The mighty Mississippi River delta, Louisiana North America’s third largest river, serves the largest drainage basin in the continent and the fourth largest in the world. The watershed stretches between the Allegheny Mountains in the east to the Rocky Mountains in the west and contains parts of 31 states as well as two Canadian provinces.
According to the National Park Service, at the Mississippi’s source at Lake Itasca, Minnesota the average flow rate is 6 cubic feet per second. Downstream about 2,300 miles the flow rate in New Orleans is reported to be 600,000 cubic feet per second. To illustrate the flow rates, they offer that at Lake Itasca it would take 10 minutes for one semi-trailer of water to flow out of the lake into the Mississippi. At New Orleans, the equivalent of 166 semi-trailers of water flow past Algiers Point each second.
The Mississippi River terminates in a broad delta in southeastern Louisiana. The waters, which have collected large amount of sediment, flow into the Gulf of Mexico. It has been estimated that the river carries approximately 550 million metric tonnes (550 million tons) of sediment into the Gulf annually.

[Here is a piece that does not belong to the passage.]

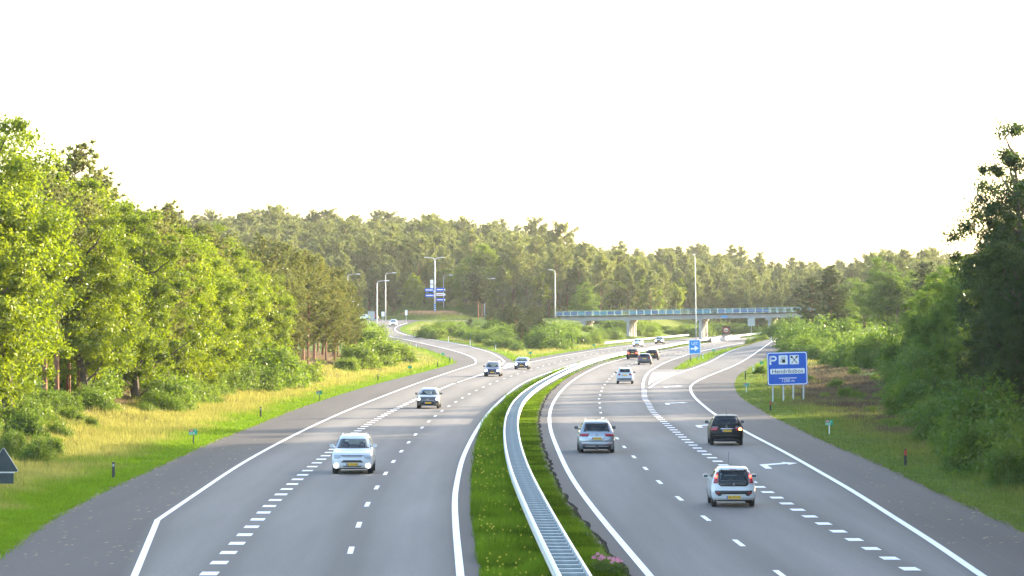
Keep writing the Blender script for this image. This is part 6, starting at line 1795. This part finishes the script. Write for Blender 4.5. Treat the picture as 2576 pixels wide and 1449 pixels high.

The Moderate Resolution Imaging Spectroradiometer (MODIS) aboard NASA’s Terra satellite captured this true-color image of the Mississippi River Delta on December 20, 2015. A milky-tan plume of sediment flows from the Mississippi into the Gulf of Mexico. Bright tan sediment is also found clinging to the marshlands near Barataria Bay and Bay Batiste in the western section of the image. Smaller amount of sediment lines most of the coastline and Lake Pontchartrain appears to be heavily discolored by sediment.